When you think of retouching, image editing, just about anything to do with processing photography these days, what do you think of? Thomas Knoll’s famous software, Photoshop. It’s so ubiquitous, it’s become a verb (much to Adobe’s chagrin). The original version showed up for sale 20 years ago today, running on Mac’s OS 6.

Knoll originally wrote the software to display grayscale images on a monochrome display, in 1987. His brother, John Knoll of Industrial Light & Magic pushed him to turn it into an image editing program. When he showed it to Apple and Adobe in 1988, they were both on board and Adobe decided to license it. The original program was Mac-only.


The software has been added to consistently and has turned into the powerhouse we know today. I think still based on that original code.
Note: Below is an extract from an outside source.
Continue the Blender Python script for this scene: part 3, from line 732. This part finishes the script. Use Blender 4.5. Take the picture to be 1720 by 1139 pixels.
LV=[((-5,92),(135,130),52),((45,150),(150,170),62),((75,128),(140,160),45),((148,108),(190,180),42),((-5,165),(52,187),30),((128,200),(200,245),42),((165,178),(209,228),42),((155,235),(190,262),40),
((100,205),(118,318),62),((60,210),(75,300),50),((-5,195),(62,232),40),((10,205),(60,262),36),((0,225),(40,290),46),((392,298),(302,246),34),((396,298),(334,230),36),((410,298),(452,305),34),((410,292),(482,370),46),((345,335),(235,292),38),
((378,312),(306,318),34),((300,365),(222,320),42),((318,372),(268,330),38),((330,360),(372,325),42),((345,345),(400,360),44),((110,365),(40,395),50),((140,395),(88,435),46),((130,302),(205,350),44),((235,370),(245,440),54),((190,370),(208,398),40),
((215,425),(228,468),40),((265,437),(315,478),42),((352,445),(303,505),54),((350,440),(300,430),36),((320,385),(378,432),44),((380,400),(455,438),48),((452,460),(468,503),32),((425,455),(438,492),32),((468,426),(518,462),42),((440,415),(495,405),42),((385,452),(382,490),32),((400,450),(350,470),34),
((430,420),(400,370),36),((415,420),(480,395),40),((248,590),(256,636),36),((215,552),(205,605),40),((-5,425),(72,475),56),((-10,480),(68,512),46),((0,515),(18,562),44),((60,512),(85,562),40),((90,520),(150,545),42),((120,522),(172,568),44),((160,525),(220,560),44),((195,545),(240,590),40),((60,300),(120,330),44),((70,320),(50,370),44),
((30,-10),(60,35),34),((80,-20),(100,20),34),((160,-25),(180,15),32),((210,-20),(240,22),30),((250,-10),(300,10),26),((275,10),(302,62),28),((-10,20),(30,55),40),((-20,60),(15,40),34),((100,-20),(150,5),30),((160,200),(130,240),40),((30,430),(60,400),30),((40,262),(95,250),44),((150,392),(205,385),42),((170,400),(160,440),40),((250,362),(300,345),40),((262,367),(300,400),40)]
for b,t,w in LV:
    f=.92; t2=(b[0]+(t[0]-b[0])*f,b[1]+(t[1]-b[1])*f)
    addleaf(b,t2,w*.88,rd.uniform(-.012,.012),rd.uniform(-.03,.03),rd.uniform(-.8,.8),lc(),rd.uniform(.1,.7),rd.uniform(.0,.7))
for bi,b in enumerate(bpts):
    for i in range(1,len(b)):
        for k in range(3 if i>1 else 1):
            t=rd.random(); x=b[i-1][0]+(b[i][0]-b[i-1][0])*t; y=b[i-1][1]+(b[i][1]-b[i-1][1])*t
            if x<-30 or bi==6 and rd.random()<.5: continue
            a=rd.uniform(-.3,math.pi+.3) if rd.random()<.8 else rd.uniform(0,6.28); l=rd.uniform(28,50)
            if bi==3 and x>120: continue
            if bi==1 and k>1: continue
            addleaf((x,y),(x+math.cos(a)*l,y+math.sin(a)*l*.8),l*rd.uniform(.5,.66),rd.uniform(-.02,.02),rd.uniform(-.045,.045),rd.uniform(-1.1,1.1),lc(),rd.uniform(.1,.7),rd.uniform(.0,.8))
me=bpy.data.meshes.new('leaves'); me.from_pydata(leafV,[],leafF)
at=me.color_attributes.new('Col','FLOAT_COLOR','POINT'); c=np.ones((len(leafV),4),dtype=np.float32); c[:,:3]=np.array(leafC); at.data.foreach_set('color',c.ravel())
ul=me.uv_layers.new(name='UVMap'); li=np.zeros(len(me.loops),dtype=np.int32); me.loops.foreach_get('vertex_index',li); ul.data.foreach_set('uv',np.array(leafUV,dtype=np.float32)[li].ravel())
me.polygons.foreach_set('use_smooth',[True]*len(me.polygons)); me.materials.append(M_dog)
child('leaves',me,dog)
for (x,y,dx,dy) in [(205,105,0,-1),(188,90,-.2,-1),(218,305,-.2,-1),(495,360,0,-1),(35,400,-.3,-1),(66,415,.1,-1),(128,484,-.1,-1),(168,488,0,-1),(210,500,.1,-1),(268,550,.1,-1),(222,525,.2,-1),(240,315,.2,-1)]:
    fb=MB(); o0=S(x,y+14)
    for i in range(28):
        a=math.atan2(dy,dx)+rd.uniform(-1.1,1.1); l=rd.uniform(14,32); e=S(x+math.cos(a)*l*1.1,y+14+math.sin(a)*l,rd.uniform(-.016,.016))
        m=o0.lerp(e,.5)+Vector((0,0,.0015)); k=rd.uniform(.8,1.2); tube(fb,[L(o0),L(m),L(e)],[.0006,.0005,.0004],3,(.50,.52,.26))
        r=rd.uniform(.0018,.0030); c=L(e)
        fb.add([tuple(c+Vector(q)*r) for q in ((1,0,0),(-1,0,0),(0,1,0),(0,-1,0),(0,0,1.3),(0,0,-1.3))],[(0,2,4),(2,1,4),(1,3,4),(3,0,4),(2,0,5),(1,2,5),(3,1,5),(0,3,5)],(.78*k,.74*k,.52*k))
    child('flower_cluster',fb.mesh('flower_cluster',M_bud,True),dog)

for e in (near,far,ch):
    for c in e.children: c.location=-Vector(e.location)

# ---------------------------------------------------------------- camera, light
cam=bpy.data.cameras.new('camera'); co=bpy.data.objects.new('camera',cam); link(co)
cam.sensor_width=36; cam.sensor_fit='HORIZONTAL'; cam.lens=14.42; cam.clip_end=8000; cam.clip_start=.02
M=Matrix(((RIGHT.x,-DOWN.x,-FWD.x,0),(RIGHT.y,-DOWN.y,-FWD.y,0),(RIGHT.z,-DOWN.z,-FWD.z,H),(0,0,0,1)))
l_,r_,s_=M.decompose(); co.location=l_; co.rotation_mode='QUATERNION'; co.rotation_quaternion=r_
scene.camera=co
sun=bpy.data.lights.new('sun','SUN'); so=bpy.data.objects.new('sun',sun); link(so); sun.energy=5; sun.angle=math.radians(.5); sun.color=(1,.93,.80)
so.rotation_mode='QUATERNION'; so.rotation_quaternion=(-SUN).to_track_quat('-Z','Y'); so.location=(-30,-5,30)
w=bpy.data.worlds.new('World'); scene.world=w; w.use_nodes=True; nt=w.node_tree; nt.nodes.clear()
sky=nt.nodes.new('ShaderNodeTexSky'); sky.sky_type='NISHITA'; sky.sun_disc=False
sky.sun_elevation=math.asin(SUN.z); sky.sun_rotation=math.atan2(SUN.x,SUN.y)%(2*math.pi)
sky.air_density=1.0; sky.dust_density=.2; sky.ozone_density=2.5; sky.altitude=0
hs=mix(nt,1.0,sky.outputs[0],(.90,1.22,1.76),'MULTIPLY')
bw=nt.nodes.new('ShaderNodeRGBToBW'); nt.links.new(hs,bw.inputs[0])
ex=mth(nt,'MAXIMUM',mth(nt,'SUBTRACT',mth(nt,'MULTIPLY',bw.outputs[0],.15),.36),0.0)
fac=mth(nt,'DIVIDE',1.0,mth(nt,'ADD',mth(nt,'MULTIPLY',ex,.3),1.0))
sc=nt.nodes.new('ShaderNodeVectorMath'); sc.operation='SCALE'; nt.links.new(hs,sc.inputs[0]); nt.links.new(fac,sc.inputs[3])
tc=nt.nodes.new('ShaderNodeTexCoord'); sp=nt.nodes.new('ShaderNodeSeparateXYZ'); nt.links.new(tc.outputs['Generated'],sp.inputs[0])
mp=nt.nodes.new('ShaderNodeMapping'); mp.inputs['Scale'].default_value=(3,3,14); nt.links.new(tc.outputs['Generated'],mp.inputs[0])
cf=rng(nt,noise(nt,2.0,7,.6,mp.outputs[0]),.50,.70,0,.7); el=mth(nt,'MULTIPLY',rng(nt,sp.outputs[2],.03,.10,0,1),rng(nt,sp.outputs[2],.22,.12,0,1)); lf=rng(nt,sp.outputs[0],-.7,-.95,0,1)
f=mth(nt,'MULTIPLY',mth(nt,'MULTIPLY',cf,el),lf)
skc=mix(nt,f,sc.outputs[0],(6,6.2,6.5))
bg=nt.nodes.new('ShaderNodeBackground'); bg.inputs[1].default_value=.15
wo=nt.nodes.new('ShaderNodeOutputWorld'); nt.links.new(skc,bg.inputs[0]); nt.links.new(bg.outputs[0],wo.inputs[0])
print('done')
Might be worth a re-write, á la Apple’s Snow Leopard, to lean out the code and make it more nimble and efficient. Though otherwise, can you even imagine what life would be like without it? Hundreds of tools have been added, and in 2005 Adobe rebranded their core image/design programs as the “Creative Suite” and Photoshop went from Photoshop 7 to Photoshop CS. Confusing, and started the numerals over. Photoshop CS4 is the equivalent of Photoshop 11.



Photoshop is the world in which I live much of my day, I’m grateful for it. It’s given me controls I never had in a traditional darkroom, control over the final image that I’d never imagined before getting started editing scans of my own work in version 2.5. It was amazing giving up the expense of paper and smelling like glacial acetic acid for DAYS after spending time in the darkroom. I can wax poetic about the wonders of the traditional darkroom as well as the next guy (assuming the next guy is old enough to have experienced developing film and printing it), but who am I kidding? I LOVE Photoshop and the related programs. In the hands of a hack, it gives you results you can see on places like photoshopdisasters, but in the hands of someone who knows what they are doing it can give you magic! Ansel Adams would have used Photoshop, I’m sure of it. He was a control freak, and there are few programs to rival Photoshop in terms of control of an image.